Dynamics of pectin extractability in cotyledons and seed coats were explored for mechanistic insight into pectin changes due to aging and cooking of beans. In addition, changes in mineral distribution during cooking were determined in order to investigate their retention in the matrix. Pre-soaked fresh and aged beans were cooked in demineralized water for different times and the cotyledons, seed coats and cooking water were lyophilized. From cotyledon and seed coat powders, alcohol insoluble residue (AIR) was extracted and sequentially fractionated into water-, chelator- and sodium carbonate-extractable pectin (WEP, CEP and NEP, respectively). Characterization of pectin in AIR and pectin fractions revealed inherent structural differences between cotyledon and seed coat pectin with the latter exhibiting a lower degree of methylesterification (DM) and being more linear.

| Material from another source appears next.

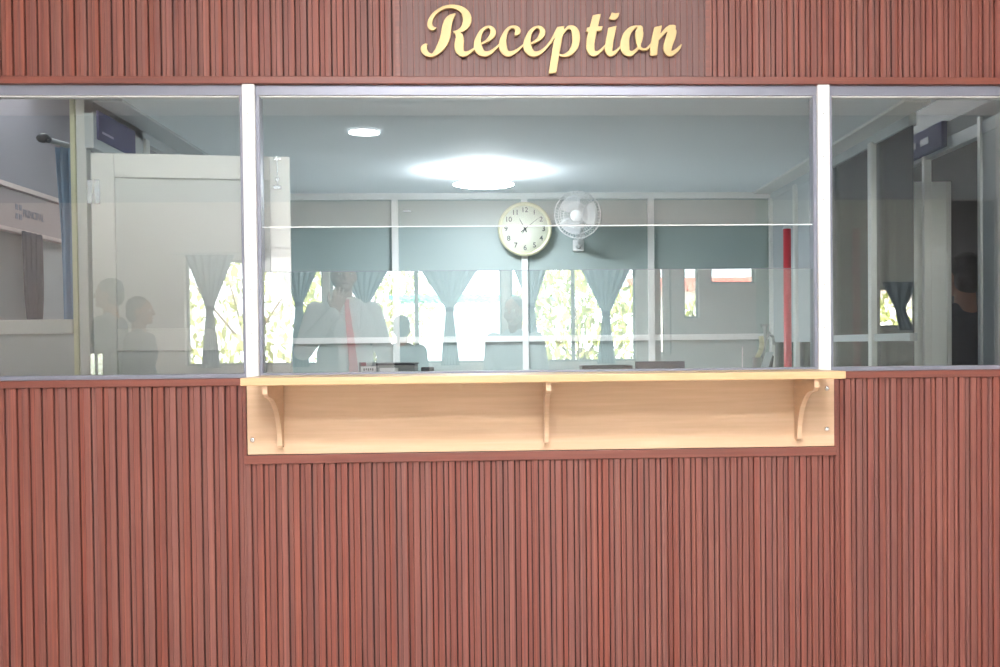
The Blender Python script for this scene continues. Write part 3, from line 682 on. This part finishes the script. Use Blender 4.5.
# ------------------------------------------------------------------ people
def cap(bm, a, ra, b, rb, n=14):
    cyl(bm, a, b, ra, rb, n=n); ell(bm, a, (ra,)*3, n=n); ell(bm, b, (rb,)*3, n=n)
def remesh(o, vs, it=4):
    LATE.append((o, vs, .6, it))
def person(label, loc, yaw, H, top, legs, pose, coat=False, vs=.011, hair=True, tie=False, group=None):
    """built facing +y at the origin with height H, then turned by yaw; pose = {'L': (elbow, wrist, hand_dir), 'R': ...} in units of H"""
    root = thing('person', label, 'person', loc, group)
    def P(x, y, z): return Vector((x*H, y*H, z*H))
    s = H
    def fin(nm, bm, m, par=root, vox=None, it=4):
        bmesh.ops.rotate(bm, verts=bm.verts, cent=(0, 0, 0), matrix=Matrix.Rotation(yaw, 3, 'Z'))
        bmesh.ops.translate(bm, verts=bm.verts, vec=loc)
        o = obj(nm, bm, m, par)
        if vox: remesh(o, vox, it)
        return o
    sh = {'L': P(-.105, 0, .815), 'R': P(.105, 0, .815)}
    # body: one continuous surface - head, neck, torso, arms, hands with five fingers, legs
    bm = BM()
    ell(bm, P(0, .004, .938), (.042*s, .052*s, .062*s), n=24)            # skull
    ell(bm, P(0, .018, .908), (.033*s, .036*s, .036*s), n=20)            # jaw
    ell(bm, P(0, .048, .882+.006), (.014*s, .012*s, .010*s), n=12)       # chin
    cap(bm, P(0, .054, .945), .004*s, P(0, .066, .922), .0075*s, n=10)   # nose
    for q_ in (-1, 1):
        ell(bm, P(q_*.043, 0, .930), (.006*s, .012*s, .018*s), n=10)     # ears
        ell(bm, P(q_*.018, .046, .949), (.014*s, .008*s, .005*s), n=10)  # brows
        ell(bm, P(q_*.025, .036, .915), (.013*s, .013*s, .014*s), n=10)  # cheeks
    cap(bm, P(0, -.006, .89), .030*s, P(0, -.006, .83), .034*s)
    ell(bm, P(0, 0, .74), (.095*s, .058*s, .10*s), n=20); ell(bm, P(0, 0, .62), (.080*s, .056*s, .09*s), n=20); ell(bm, P(0, 0, .53), (.090*s, .060*s, .06*s), n=20)
    for k, (el, wr, hd_) in pose.items():
        e_, w_ = P(*el), P(*wr); d = Vector(hd_).normalized()
        cap(bm, sh[k]-Vector((0, 0, .014*s)), .025*s, e_, .021*s); cap(bm, e_, .023*s, w_, .0145*s)
        side = d.cross(Vector((0, 1, 0))); side = side.normalized() if side.length > .1 else Vector((1, 0, 0))
        pn = w_+d*.05*s
        nrm = d.cross(side).normalized()
        for t in (-.9, -.3, .3, .9):                                      # palm and four fingers of unequal length
            cap(bm, w_+side*t*.010*s, .010*s, pn+side*t*.019*s, .0085*s, n=8)
        for t, L_ in ((-.95, .030), (-.32, .041), (.32, .044), (.95, .037)):
            a_ = pn+side*t*.021*s; b_ = a_+(d+side*t*.12+nrm*.25)*L_*.55*s; c_ = b_+(d*.8+nrm*.65)*L_*.5*s
            cap(bm, a_, .0058*s, b_, .0052*s, n=8); cap(bm, b_, .0052*s, c_, .0042*s, n=8)
        tb = w_+d*.012*s+side*.014*s; cap(bm, tb, .008*s, tb+(side*.8+d*.7)*.026*s, .0062*s, n=8); cap(bm, tb+(side*.8+d*.7)*.026*s, .0062*s, tb+(side*.9+d*1.6)*.028*s, .005*s, n=8)
    for q_ in (-1, 1):
        cap(bm, P(q_*.050, 0, .50), .050*s, P(q_*.055, .004, .28), .033*s); cap(bm, P(q_*.055, .004, .28), .033*s, P(q_*.058, -.004, .05), .020*s)
        cap(bm, P(q_*.058, -.004, .03), .020*s, P(q_*.062, .06, .018), .016*s)
    fin('body', bm, M['skin'], vox=vs*.62, it=2)
    for q_ in (-1, 1):
        bm = BM(); ell(bm, P(q_*.018, .0505, .938), (.0085*s, .004*s, .0042*s), n=12); e = fin('eye', bm, M['eyes'])
        bm = BM(); ell(bm, P(q_*.018, .0545, .938), (.0035*s, .0015*s, .0035*s), n=10); fin('pupil', bm, M['black'], e)
    bm = BM(); ell(bm, P(0, .0545, .905), (.014*s, .004*s, .0045*s), n=12); fin('mouth', bm, M['lip'])
    if hair:
        bm = BM(); ell(bm, P(0, -.008, .956), (.047*s, .054*s, .050*s), n=24); ell(bm, P(0, -.022, .925), (.045*s, .040*s, .045*s), n=20)
        for i in range(30):
            a = random.uniform(0, 2*PI); ell(bm, P(.034*math.cos(a), -.008+.036*math.sin(a), .985-.01*random.random()), (.010*s, .010*s, .010*s), n=8)
        fin('hair', bm, M['hair'], vox=.009, it=2)
    # clothes
    bm = BM()
    cap(bm, P(-.085, 0, .798), .028*s, P(-.02, 0, .835), .026*s); cap(bm, P(.085, 0, .798), .028*s, P(.02, 0, .835), .026*s); cap(bm, P(-.07, 0, .78), .04*s, P(.07, 0, .78), .04*s)
    g_ = 1.10 if not coat else 1.17
    ell(bm, P(0, 0, .745), (.104*s*g_, .066*s*g_, .098*s), n=24); ell(bm, P(0, 0, .63), (.090*s*g_, .064*s*g_, .10*s), n=24); ell(bm, P(0, 0, .54), (.097*s*g_, .066*s*g_, .065*s), n=24)
    if coat: cap(bm, P(0, 0, .50), .098*s, P(0, 0, .40), .102*s)
    for k, (el, wr, hd_) in pose.items():
        e_, w_ = P(*el), P(*wr); ex = 1.28 if coat else 1.18
        cap(bm, sh[k]-Vector((0, 0, .012*s)), (.029*s if coat else .034*s)*ex, e_, .027*s*ex); cap(bm, e_, .027*s*ex, e_.lerp(w_, .93), .021*s*ex)
    tp = fin('coat' if coat else 'shirt', bm, top, vox=vs, it=3)
    if coat:
        bm = BM()                                                        # shirt front between the lapels
        rows = [(.850, -.028, .028, .050), (.82, -.034, .034, .066), (.79, -.036, .038, .078), (.74, -.034, .036, .0835), (.66, -.034, .028, .0835), (.58, -.032, .020, .083), (.50, -.03, .018, .083)]
        vv = [[bm.verts.new(P(a+(b-a)*t/4, y+.003*math.sin(PI*t/4), z)) for t in range(5)] for z, a, b, y in rows]
        for A, B in zip(vv, vv[1:]):
            for t in range(4): bm.faces.new((A[t], A[t+1], B[t+1], B[t]))
        o = fin('shirt_front', bm, M['paper']); solid(o, .006)
        bm = BM()
        for q_ in (-1, 1):                                               # lapels
            pts = [P(q_*.030, .050, .855), P(q_*.060, .055, .84), P(q_*.078, .078, .76), P(q_*.050, .092, .72), P(q_*.026, .092, .64), P(q_*.022, .088, .70), P(q_*.03, .086, .78)]
            bm.faces.new([bm.verts.new(v) for v in pts])
        o = fin('lapel', bm, top); solid(o, .008)
    if tie:
        bm = BM()
        rows = [(.842, -.010, .012, .062), (.822, -.006, .010, .074), (.79, -.007, .013, .086), (.72, -.003, .022, .094), (.62, .003, .034, .094), (.54, .006, .042, .093), (.515, .02, .032, .093)]
        vv = [[bm.verts.new(P(a, y, z)), bm.verts.new(P(b, y, z))] for z, a, b, y in rows]
        for A, B in zip(vv, vv[1:]): bm.faces.new((A[0], A[1], B[1], B[0]))
        o = fin('tie', bm, M['tie']); solid(o, .008)
    bm = BM()
    ell(bm, P(0, 0, .51), (.094*s, .066*s, .05*s), n=20)
    for q_ in (-1, 1):
        cap(bm, P(q_*.050, 0, .49), .057*s, P(q_*.056, .004, .28), .042*s); cap(bm, P(q_*.056, .004, .28), .042*s, P(q_*.058, -.004, .045), .034*s)
    fin('trousers', bm, legs, vox=.014, it=3)
    for q_ in (-1, 1):
        bm = BM(); ell(bm, P(q_*.060, .028, .022), (.028*s, .075*s, .022*s), n=16); cap(bm, P(q_*.058, -.006, .02), .022*s, P(q_*.058, -.006, .05), .022*s)
        for v in bm.verts: v.co.z = max(v.co.z, 0)
        fin('shoe', bm, M['shoe'])
    return root
HANG = {'L': ((-.135, -.01, .63), (-.14, .03, .475), (-.02, .1, -1)), 'R': ((.135, -.01, .63), (.14, .03, .475), (.02, .1, -1))}
person('person in white coat, pale shirt and red tie, one hand raised to the chin', (-1.16, -4.30, 0), math.radians(-14), 1.94, M['coat'], M['trouser'],
       {'L': ((-.155, .045, .655), (-.045, .105, .80), (.35, -.12, 1)), 'R': ((.150, .0, .64), (.150, .06, .49), (.0, .2, -1))}, coat=True, tie=True, vs=.010)
person('person in a pale blue shirt mirrored beside the clock mullion', (.07, -4.55, 0), math.radians(25), 1.66, M['shirt'], M['trouser'], HANG, vs=.012)
person('person in dark clothes standing by the lobby window, smaller in the reflection', (-.89, -5.9, 0), PI+.3, 1.56, M['jacket'], M['trouser'], HANG, vs=.014)
person('person in dark clothes near the lobby corner, taller of two', (-3.16, -5.3, 0), PI/2, 1.86, M['jacket'], M['trouser'], HANG, vs=.014)
person('person in dark clothes near the lobby corner, shorter of two', (-2.83, -5.0, 0), -PI/2, 1.70, M['jacket'], M['trouser'], HANG, vs=.014)
person('dark haired person in a dark jacket standing behind the right hand glass', (2.33, 1.72, 0), PI*.08, 1.74, M['jacket'], M['trouser'], HANG, vs=.012)

# ------------------------------------------------------------------ outside the lobby windows
struct(bobj('ground', (-30, 30, -40, YB-.15, -.3, -.1), M['ground']))
def tree(x, y, h, r, label):
    t = thing('tree', label, 'tree', (x, y, -.1), 'trees outside the lobby')
    bm = BM(); cyl(bm, (x, y, -.1), (x+.1, y, h*.5), .06, .035, n=10)
    for k in range(4): a = k*1.6; cyl(bm, (x+.06, y, h*.4), (x+r*.6*math.cos(a), y+r*.6*math.sin(a), h*.7), .022, .01, n=8)
    obj('trunk', bm, M['bark'], t)
    bm = BM(); rnd = random.Random(int(x*100+y))
    for i in range(900):
        while True:
            v = Vector((rnd.uniform(-1, 1), rnd.uniform(-1, 1), rnd.uniform(-1, 1)))
            if .35 < v.length < 1: break
        c_ = Vector((x, y, h*.62))+Vector((v.x*r, v.y*r, v.z*h*.42)); q = Euler((rnd.uniform(0, 6), rnd.uniform(0, 6), rnd.uniform(0, 6))).to_matrix(); w_ = rnd.uniform(.05, .10)
        bm.faces.new([bm.verts.new(c_+q@Vector(p_)*w_) for p_ in ((-1, 0, 0), (-.3, -.45, .1), (1, 0, 0), (-.3, .45, .1))])
    obj('foliage', bm, M['leaf'], t)
for x, y, h, r, l in ((-3.4, -11, 3.2, 1.2, 'leafy tree outside the lobby corner window'), (-2.2, -14.5, 3.2, 1.1, 'leafy tree outside beside the first pier'), (.9, -10.8, 2.5, .9, 'low leafy tree outside the third lobby window'),
                   (2.6, -10, 1.9, .6, 'leafy tree outside the narrow lobby window'), (5.8, -10.5, 3.2, 1.0, 'leafy tree outside the last lobby window')):
    tree(x, y, h, r, l)
hb = thing('house', 'white rendered house with a red tiled roof beyond the lobby windows', 'house', (5, -17, -.1))
bobj('house_wall', (2.5, 9, -16.7, -16, -.1, 2.32), M['render'], hb)
bm = BM()
for i in range(65):
    for j in range(3):
        x = 2.2+i*.11; e = .03*(i % 2); box(bm, x, x+.10, -16.1-j*.25, -15.8-j*.25+e, 2.24+j*.08-e, 2.31+j*.08)
obj('tiled_roof', bm, M['tile'], hb)
aw = thing('awning', 'teal sheet awning on posts outside the middle lobby window', 'awning', (-.6, -12.5, -.1))
bm = BM()
for i in range(24): box(bm, -1.6+i*.1, -1.55+i*.1, -13.2, -11.8, 1.95, 2.0); box(bm, -1.55+i*.1, -1.5+i*.1, -13.2, -11.8, 1.93, 1.98)
obj('awning_sheet', bm, M['awning'], aw)
for x in (-1.5, .7): bobj('awning_post', (x, x+.06, -11.9, -11.84, -.1, 1.95), M['white'], aw)

for o, vs, fa, it in LATE:
    m = o.modifiers.new('r', 'REMESH'); m.mode = 'VOXEL'; m.voxel_size = vs; m.use_smooth_shade = vs > .005
    m = o.modifiers.new('s', 'SMOOTH'); m.factor = fa; m.iterations = it
# ------------------------------------------------------------------ light
w = bpy.data.worlds.new('sky'); S.world = w; w.use_nodes = True
bg = w.node_tree.nodes['Background']; bg.inputs[0].default_value = (.93, .97, 1., 1); bg.inputs[1].default_value = 9.
sd = bpy.data.lights.new('sun', 'SUN'); sd.energy = 60; sd.angle = .02; sd.color = (1, .96, .86)
so = bpy.data.objects.new('sun', sd); COL.objects.link(so); so.rotation_euler = (math.radians(-38), 0, math.radians(12))

S.view_settings.view_transform = 'Standard'; S.view_settings.look = 'None'; S.view_settings.gamma = 1; S.view_settings.exposure = 0.0
S.view_settings.use_curve_mapping = False
S.cycles.use_denoising = True
S.cycles.max_bounces = 10; S.cycles.transparent_max_bounces = 24; S.cycles.diffuse_bounces = 5; S.cycles.glossy_bounces = 5
S.cycles.sample_clamp_indirect = 8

Due to aging, WEP decreased whilst NEP substantially increased and the CEP fraction and DM of pectin in AIR did not change significantly, suggesting a more crucial role of increased covalent bonding than cation-mediated crosslinking in aging-induced hardening of beans. During cooking, some NEP was converted into WEP and no pectin depolymerization was observed from molar mass distribution profiles. Pectin changes due to aging and cooking of beans were more pronounced in the cotyledon compared to the seed coat. Whilst Ca, Fe and Zn were largely retained in the bean matrix during cooking, Mg was largely leached from cotyledons into the cooking water. In conclusion, aging-induced hardening of beans and softening during cooking were found to be premised on interconversion of pectin fractions in cotyledons.